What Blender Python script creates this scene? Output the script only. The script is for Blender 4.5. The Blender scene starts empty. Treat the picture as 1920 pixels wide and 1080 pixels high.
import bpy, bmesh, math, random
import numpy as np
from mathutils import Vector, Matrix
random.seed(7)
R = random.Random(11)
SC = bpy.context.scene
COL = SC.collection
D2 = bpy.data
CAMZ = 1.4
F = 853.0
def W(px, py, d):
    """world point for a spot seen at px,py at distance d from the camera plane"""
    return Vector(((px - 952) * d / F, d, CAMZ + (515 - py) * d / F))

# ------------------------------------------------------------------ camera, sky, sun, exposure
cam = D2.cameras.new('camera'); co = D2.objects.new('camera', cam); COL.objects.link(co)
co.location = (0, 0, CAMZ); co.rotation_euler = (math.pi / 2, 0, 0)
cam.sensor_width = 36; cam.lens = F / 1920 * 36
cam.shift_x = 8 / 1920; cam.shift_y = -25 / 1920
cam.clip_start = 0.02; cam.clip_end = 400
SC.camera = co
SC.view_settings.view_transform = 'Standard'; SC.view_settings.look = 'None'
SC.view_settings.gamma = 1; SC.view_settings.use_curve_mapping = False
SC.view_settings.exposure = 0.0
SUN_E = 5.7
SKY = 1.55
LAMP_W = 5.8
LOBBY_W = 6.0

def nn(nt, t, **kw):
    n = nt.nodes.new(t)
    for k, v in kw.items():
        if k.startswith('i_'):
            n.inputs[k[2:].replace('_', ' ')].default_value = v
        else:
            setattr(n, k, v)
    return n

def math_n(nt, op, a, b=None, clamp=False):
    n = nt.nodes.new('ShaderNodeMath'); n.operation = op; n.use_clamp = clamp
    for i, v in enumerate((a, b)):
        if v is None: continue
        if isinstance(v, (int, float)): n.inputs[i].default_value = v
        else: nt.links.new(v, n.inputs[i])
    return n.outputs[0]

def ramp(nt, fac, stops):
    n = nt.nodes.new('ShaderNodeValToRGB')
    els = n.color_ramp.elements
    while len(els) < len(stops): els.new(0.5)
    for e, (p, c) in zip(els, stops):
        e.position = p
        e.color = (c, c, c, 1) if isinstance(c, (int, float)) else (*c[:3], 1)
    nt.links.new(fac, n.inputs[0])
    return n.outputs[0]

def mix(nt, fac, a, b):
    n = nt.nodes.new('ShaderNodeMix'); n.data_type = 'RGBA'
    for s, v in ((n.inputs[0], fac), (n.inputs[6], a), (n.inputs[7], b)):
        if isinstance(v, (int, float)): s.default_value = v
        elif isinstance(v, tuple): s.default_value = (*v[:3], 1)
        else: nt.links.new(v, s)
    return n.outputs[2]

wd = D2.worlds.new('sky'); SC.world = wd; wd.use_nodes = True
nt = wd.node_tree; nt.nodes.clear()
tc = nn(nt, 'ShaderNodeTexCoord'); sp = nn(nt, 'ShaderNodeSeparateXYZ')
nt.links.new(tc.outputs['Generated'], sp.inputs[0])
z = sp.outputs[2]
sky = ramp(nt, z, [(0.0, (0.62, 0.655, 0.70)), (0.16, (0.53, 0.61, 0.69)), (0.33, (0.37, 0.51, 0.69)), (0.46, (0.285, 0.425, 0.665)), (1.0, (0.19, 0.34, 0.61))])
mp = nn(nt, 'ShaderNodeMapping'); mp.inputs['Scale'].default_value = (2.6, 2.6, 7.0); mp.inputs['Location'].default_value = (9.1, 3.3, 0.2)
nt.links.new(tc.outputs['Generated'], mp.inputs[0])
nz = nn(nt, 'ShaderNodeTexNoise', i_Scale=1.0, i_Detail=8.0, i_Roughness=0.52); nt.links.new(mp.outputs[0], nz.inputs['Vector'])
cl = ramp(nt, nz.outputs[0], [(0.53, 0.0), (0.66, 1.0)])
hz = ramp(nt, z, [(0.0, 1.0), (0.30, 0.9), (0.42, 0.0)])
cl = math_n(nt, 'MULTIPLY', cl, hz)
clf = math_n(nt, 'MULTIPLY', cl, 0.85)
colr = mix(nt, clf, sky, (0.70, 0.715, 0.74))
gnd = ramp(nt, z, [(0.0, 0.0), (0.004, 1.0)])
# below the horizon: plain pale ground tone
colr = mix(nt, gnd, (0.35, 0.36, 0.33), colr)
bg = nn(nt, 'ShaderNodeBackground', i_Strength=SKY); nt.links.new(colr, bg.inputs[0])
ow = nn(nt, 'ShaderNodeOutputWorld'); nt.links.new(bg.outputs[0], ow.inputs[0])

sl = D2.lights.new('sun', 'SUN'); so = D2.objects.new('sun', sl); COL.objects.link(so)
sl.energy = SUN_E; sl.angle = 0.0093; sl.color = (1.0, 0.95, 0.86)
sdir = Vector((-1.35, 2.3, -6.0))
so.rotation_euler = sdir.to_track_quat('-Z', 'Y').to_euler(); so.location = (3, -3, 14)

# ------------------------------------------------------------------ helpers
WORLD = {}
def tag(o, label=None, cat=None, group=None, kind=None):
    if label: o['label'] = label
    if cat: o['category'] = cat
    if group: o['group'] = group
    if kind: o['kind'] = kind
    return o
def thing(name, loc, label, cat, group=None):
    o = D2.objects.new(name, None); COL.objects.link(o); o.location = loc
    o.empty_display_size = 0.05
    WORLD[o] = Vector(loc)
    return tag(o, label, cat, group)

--

• [SET PROBLEM]
Quote the data in full, keeping each word unchanged.

• [RESPONSE TO THIS EXERCISE]
What Blender Python script creates this scene? Output the script only. The script is for Blender 4.5. The Blender scene starts empty. Treat the picture as 1920 pixels wide and 1080 pixels high.
import bpy, bmesh, math, random
import numpy as np
from mathutils import Vector, Matrix
random.seed(7)
R = random.Random(11)
SC = bpy.context.scene
COL = SC.collection
D2 = bpy.data
CAMZ = 1.4
F = 853.0
def W(px, py, d):
    """world point for a spot seen at px,py at distance d from the camera plane"""
    return Vector(((px - 952) * d / F, d, CAMZ + (515 - py) * d / F))

# ------------------------------------------------------------------ camera, sky, sun, exposure
cam = D2.cameras.new('camera'); co = D2.objects.new('camera', cam); COL.objects.link(co)
co.location = (0, 0, CAMZ); co.rotation_euler = (math.pi / 2, 0, 0)
cam.sensor_width = 36; cam.lens = F / 1920 * 36
cam.shift_x = 8 / 1920; cam.shift_y = -25 / 1920
cam.clip_start = 0.02; cam.clip_end = 400
SC.camera = co
SC.view_settings.view_transform = 'Standard'; SC.view_settings.look = 'None'
SC.view_settings.gamma = 1; SC.view_settings.use_curve_mapping = False
SC.view_settings.exposure = 0.0
SUN_E = 5.7
SKY = 1.55
LAMP_W = 5.8
LOBBY_W = 6.0

def nn(nt, t, **kw):
    n = nt.nodes.new(t)
    for k, v in kw.items():
        if k.startswith('i_'):
            n.inputs[k[2:].replace('_', ' ')].default_value = v
        else:
            setattr(n, k, v)
    return n

def math_n(nt, op, a, b=None, clamp=False):
    n = nt.nodes.new('ShaderNodeMath'); n.operation = op; n.use_clamp = clamp
    for i, v in enumerate((a, b)):
        if v is None: continue
        if isinstance(v, (int, float)): n.inputs[i].default_value = v
        else: nt.links.new(v, n.inputs[i])
    return n.outputs[0]

def ramp(nt, fac, stops):
    n = nt.nodes.new('ShaderNodeValToRGB')
    els = n.color_ramp.elements
    while len(els) < len(stops): els.new(0.5)
    for e, (p, c) in zip(els, stops):
        e.position = p
        e.color = (c, c, c, 1) if isinstance(c, (int, float)) else (*c[:3], 1)
    nt.links.new(fac, n.inputs[0])
    return n.outputs[0]

def mix(nt, fac, a, b):
    n = nt.nodes.new('ShaderNodeMix'); n.data_type = 'RGBA'
    for s, v in ((n.inputs[0], fac), (n.inputs[6], a), (n.inputs[7], b)):
        if isinstance(v, (int, float)): s.default_value = v
        elif isinstance(v, tuple): s.default_value = (*v[:3], 1)
        else: nt.links.new(v, s)
    return n.outputs[2]

wd = D2.worlds.new('sky'); SC.world = wd; wd.use_nodes = True
nt = wd.node_tree; nt.nodes.clear()
tc = nn(nt, 'ShaderNodeTexCoord'); sp = nn(nt, 'ShaderNodeSeparateXYZ')
nt.links.new(tc.outputs['Generated'], sp.inputs[0])
z = sp.outputs[2]
sky = ramp(nt, z, [(0.0, (0.62, 0.655, 0.70)), (0.16, (0.53, 0.61, 0.69)), (0.33, (0.37, 0.51, 0.69)), (0.46, (0.285, 0.425, 0.665)), (1.0, (0.19, 0.34, 0.61))])
mp = nn(nt, 'ShaderNodeMapping'); mp.inputs['Scale'].default_value = (2.6, 2.6, 7.0); mp.inputs['Location'].default_value = (9.1, 3.3, 0.2)
nt.links.new(tc.outputs['Generated'], mp.inputs[0])
nz = nn(nt, 'ShaderNodeTexNoise', i_Scale=1.0, i_Detail=8.0, i_Roughness=0.52); nt.links.new(mp.outputs[0], nz.inputs['Vector'])
cl = ramp(nt, nz.outputs[0], [(0.53, 0.0), (0.66, 1.0)])
hz = ramp(nt, z, [(0.0, 1.0), (0.30, 0.9), (0.42, 0.0)])
cl = math_n(nt, 'MULTIPLY', cl, hz)
clf = math_n(nt, 'MULTIPLY', cl, 0.85)
colr = mix(nt, clf, sky, (0.70, 0.715, 0.74))
gnd = ramp(nt, z, [(0.0, 0.0), (0.004, 1.0)])
# below the horizon: plain pale ground tone
colr = mix(nt, gnd, (0.35, 0.36, 0.33), colr)
bg = nn(nt, 'ShaderNodeBackground', i_Strength=SKY); nt.links.new(colr, bg.inputs[0])
ow = nn(nt, 'ShaderNodeOutputWorld'); nt.links.new(bg.outputs[0], ow.inputs[0])

sl = D2.lights.new('sun', 'SUN'); so = D2.objects.new('sun', sl); COL.objects.link(so)
sl.energy = SUN_E; sl.angle = 0.0093; sl.color = (1.0, 0.95, 0.86)
sdir = Vector((-1.35, 2.3, -6.0))
so.rotation_euler = sdir.to_track_quat('-Z', 'Y').to_euler(); so.location = (3, -3, 14)

# ------------------------------------------------------------------ helpers
WORLD = {}
def tag(o, label=None, cat=None, group=None, kind=None):
    if label: o['label'] = label
    if cat: o['category'] = cat
    if group: o['group'] = group
    if kind: o['kind'] = kind
    return o
def thing(name, loc, label, cat, group=None):
    o = D2.objects.new(name, None); COL.objects.link(o); o.location = loc
    o.empty_display_size = 0.05
    WORLD[o] = Vector(loc)
    return tag(o, label, cat, group)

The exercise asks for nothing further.